March 03,2022

CBO: Inflation Jeopardizes U.S. Fiscal Position

In report to Finance Committee, CBO outlines inflation’s harmful impact on U.S. budget

Washington, D.C.--The Congressional Budget Office (CBO) responded to a request from Republican Members of the Senate Finance Committee for information about budgetary effects of the high and rising inflation that continues to hammer American households.  According to the CBO, inflation and accompanying higher interest rates stemming from inflation further erode the fiscal position of the United States, including adding to the outsized and climbing $30.1 trillion national debt.   

“The stealth tax imposed by inflation is hurting all Americans in the grocery aisles, at the gas pump, and in every bill they pay,” said Finance Committee Ranking Member Mike Crapo (R-Idaho).  “While inflation threatens Americans’ pocketbooks today, it also contributes to skyrocketing federal debt that will burden future generations.”  

CBO’s report reveals that soaring inflation and mounting interest rates can boost federal deficits by trillions of dollars.   

  • Federal revenues could climb from inflation by trillions, including stealth tax revenues from phantom inflationary increases not accompanied by increases in people’s purchasing power.  
  • Federal outlays climb, with outlays for interest payments on federal debt soaring by trillions.  
  • Federal deficits climb by trillions, as outlay increases outstrip revenue gains.

According to CBO’s report released today: 

  • “In general, if inflation was persistently higher than it is in the Congressional Budget Office’s economic forecast and if interest rates were also significantly higher but all other inputs to the budget projection process were unchanged, then projected budget deficits and debt would be larger in dollar terms, on net, throughout the 2022-2031 period.”  
  • To provide an illustrative estimate, CBO analyzed how its budget projections would have changed from its February 2021 pre-inflation period if it had instead used the higher paths for inflation and interest rates (“high-rate scenario”) that have arisen and have been fueled by Biden Administration policies.  Under that scenario, CBO says:  
    • “The projected deficit would be larger by $2.3 trillion from 2022 to 2031 under the high-rate scenario than in the baseline.”  
    • “The larger budget deficits would arise primarily because the government’s net interest costs would be [$2.5 trillion] higher…” 
    • “Larger increases in wage rates and prices generally lead to greater labor income, profits, and other nominal income, which in turn generate larger collections of individual income taxes, payroll taxes, and corporate income taxes.”  How much?  $3.4 trillion increased revenue in the high-rate scenario, partly stemming from stealth taxes on phantom gains that are not gains people see in purchasing power of their wages and incomes.  Even worse, because not all the aspects of the tax code are indexed to inflation, more and more middle- and working-class Americans will become subject to taxes originally imposed on the “rich.”  
    • In the high-rate scenario, revenues would rise by $3.4 trillion, federal outlays would rise by $5.7 trillion, and the federal deficit would rise by $2.3 trillion relative to CBO’s baseline without high inflation and interest rates.  

Background:  

Consumer price inflation increased to a staggering 7.5 percent in January from below 1.5 percent when Biden took office.  The untargeted $1.9 trillion spending spree enacted by Democrats last year on a partisan basis helped fuel high, accelerating inflation.  Even left-leaning economists warned that last year’s big-spending agenda created risk of an inflation spike, with former Treasury Secretary Larry Summers labeling the spree as the “least responsible macroeconomic policy we’ve had in the last 40 years.”  

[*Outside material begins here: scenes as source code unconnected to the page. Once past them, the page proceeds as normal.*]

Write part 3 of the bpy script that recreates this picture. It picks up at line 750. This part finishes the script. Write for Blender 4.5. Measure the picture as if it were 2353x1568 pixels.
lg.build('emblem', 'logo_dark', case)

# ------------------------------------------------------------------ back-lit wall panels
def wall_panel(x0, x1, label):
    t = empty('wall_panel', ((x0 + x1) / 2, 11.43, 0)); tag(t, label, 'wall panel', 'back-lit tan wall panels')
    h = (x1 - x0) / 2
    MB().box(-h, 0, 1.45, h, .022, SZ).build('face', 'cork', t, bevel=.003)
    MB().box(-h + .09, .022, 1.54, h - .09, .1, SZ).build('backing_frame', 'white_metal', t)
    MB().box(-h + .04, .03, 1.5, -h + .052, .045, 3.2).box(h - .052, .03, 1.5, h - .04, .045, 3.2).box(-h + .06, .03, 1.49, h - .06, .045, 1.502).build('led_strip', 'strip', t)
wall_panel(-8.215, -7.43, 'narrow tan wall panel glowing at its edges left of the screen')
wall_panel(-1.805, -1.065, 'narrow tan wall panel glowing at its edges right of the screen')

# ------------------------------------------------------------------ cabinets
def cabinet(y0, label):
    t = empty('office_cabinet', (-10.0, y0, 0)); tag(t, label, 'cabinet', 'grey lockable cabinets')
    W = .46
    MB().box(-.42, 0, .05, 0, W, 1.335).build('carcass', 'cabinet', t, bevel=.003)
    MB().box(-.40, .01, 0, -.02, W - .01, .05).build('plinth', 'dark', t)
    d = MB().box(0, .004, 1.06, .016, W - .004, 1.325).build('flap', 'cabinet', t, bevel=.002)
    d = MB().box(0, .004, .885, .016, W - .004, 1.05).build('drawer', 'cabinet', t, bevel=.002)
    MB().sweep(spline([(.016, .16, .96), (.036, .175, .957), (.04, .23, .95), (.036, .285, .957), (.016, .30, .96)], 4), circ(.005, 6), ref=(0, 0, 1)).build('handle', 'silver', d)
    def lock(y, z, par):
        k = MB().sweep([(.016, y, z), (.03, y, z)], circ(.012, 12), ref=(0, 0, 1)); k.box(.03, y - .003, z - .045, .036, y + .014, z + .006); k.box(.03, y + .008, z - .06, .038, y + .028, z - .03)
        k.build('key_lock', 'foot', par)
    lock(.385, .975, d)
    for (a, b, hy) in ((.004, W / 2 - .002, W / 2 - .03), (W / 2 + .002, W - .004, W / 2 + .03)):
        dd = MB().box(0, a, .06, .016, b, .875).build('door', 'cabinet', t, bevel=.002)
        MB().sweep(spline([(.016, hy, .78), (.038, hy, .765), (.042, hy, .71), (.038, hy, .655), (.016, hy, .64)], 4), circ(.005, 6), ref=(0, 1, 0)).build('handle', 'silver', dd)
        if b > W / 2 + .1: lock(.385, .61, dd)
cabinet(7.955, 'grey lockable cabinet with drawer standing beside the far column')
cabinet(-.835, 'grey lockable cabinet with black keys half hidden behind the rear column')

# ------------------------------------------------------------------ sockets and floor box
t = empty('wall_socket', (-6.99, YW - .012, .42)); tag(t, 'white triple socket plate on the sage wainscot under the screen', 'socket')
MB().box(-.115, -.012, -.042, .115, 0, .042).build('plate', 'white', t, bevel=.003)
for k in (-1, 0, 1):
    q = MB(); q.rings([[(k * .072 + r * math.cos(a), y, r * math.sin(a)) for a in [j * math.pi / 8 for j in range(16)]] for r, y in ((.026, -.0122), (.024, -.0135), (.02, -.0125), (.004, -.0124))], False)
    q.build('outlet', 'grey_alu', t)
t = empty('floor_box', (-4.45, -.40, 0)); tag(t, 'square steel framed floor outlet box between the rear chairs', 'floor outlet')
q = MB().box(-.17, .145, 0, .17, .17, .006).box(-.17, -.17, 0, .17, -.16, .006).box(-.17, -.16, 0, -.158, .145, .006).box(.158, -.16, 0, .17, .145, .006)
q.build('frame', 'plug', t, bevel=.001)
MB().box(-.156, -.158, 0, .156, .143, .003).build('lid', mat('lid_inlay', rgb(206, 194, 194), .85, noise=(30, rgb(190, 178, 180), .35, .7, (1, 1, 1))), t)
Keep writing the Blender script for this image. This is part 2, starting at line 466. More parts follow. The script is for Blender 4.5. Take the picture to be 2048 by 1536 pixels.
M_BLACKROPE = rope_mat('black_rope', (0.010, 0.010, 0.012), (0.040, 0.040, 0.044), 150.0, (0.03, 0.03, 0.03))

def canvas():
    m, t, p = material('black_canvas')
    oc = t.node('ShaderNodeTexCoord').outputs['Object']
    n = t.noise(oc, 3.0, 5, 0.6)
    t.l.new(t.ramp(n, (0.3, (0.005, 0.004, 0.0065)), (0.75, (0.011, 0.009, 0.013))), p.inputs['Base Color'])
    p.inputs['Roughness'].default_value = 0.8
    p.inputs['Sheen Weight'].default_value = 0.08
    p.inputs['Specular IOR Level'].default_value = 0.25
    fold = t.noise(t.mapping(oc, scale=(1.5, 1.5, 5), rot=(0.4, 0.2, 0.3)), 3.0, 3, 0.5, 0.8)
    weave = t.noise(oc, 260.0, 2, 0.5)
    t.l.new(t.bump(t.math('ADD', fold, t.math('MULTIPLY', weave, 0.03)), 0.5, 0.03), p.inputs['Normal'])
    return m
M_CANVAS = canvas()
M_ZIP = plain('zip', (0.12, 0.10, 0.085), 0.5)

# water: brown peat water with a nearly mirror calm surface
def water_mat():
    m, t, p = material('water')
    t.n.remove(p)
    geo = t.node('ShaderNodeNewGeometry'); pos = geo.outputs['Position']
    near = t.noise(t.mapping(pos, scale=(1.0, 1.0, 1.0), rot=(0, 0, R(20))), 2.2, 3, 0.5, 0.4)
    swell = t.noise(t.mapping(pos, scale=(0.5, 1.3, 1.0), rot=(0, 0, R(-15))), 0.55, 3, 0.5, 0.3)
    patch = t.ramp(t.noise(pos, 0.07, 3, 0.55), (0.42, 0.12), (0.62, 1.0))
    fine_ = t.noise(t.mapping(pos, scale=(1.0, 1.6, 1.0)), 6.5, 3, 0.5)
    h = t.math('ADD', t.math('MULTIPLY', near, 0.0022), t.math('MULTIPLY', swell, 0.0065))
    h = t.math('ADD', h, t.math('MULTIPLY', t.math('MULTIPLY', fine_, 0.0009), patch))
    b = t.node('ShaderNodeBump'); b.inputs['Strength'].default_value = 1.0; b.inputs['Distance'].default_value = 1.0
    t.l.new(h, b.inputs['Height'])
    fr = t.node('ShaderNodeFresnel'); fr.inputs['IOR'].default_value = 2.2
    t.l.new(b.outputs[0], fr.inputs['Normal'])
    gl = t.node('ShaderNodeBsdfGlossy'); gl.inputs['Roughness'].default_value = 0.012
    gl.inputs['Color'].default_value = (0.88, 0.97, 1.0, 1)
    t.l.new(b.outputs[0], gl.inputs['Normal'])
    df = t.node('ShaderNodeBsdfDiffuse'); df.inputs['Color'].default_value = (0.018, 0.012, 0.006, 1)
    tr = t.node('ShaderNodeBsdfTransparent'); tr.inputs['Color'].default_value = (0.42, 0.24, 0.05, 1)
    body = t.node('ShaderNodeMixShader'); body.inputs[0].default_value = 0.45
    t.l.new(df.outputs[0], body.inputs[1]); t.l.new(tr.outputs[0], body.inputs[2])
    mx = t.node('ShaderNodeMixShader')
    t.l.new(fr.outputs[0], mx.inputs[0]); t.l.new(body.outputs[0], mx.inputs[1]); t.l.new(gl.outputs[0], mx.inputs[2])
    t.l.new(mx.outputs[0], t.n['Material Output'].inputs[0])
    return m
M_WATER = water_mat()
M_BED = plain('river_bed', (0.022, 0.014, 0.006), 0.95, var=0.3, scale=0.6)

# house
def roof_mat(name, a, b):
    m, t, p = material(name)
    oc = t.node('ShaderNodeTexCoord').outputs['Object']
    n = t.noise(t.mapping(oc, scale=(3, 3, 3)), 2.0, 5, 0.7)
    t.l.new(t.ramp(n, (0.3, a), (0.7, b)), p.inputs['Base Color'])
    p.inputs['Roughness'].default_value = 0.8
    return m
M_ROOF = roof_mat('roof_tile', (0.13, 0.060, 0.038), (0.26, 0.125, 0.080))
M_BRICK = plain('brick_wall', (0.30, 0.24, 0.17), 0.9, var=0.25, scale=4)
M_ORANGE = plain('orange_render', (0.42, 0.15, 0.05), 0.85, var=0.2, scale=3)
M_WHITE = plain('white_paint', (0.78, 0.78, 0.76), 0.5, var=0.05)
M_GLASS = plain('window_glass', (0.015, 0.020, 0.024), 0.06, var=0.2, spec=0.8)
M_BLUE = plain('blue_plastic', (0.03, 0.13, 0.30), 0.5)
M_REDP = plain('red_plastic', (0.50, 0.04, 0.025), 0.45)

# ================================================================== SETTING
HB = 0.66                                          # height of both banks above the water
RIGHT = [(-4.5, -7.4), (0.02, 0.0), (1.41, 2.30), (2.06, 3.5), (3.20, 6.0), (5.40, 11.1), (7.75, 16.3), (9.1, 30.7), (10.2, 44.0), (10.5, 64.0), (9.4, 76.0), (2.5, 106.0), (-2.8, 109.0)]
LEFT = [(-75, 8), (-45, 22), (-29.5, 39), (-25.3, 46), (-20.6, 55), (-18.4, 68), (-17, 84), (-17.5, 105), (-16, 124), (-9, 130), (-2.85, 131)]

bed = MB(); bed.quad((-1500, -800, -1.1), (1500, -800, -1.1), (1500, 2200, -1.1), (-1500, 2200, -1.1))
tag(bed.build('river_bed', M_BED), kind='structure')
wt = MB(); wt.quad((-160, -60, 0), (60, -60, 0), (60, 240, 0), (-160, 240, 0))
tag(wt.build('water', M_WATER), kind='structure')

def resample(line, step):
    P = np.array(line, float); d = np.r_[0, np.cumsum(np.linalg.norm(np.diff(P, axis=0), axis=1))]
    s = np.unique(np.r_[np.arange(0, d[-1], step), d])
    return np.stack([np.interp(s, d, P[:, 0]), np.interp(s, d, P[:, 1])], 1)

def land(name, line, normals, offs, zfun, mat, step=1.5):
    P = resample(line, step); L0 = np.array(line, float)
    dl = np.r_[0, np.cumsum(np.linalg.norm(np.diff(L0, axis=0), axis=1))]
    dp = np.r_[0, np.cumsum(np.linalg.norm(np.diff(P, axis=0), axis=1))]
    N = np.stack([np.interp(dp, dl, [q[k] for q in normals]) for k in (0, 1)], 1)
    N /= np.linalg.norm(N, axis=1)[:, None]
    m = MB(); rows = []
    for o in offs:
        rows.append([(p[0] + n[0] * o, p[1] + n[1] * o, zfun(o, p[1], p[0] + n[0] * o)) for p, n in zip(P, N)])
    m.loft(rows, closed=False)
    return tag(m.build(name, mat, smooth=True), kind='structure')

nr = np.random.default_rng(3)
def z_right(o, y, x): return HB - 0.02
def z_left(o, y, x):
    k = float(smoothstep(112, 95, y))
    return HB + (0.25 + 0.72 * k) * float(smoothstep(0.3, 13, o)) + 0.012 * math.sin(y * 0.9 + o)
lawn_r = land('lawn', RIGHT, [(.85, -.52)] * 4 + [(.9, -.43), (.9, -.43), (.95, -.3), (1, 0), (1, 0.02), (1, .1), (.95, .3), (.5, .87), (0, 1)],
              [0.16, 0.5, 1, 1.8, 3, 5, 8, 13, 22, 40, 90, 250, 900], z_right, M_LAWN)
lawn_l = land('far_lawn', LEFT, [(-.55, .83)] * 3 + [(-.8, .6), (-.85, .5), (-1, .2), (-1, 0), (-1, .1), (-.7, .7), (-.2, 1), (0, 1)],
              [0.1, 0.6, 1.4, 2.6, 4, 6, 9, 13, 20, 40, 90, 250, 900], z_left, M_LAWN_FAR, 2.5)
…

The national debt is projected within a decade to surpass its historical high and then continue to climb.  Once a new crisis arises that awakens needs or calls for more debt-fueled spending, the added debt pushes the United States further toward unchartered territory and closer to the limits of a fiscal crisis. 

As the CBO has repeatedly warned, our high and rising federal debt risks a fiscal crisis. Last year, CBO observed:   

“Debt that is high and rising as a percentage of GDP boosts federal and private borrowing costs, slows the growth of economic output, and increases interest payments abroad.  A growing debt burden could increase the risk of a fiscal crisis and higher inflation as well as undermine confidence in the U.S. dollar, making it more costly to finance public and private activity in international markets.”   

High and rising debt, and resources needed to service the debt, also leaves less “fiscal space” available for use in everything from low-income support programs to national defense, and further limits our ability to respond to new crises.  As CBO identified in the same report last year:  

“High and rising debt also might cause policymakers to feel constrained from implementing deficit-­financed fiscal policy to respond to unforeseen events or for other purposes, such as to promote economic activity or strengthen national defense.”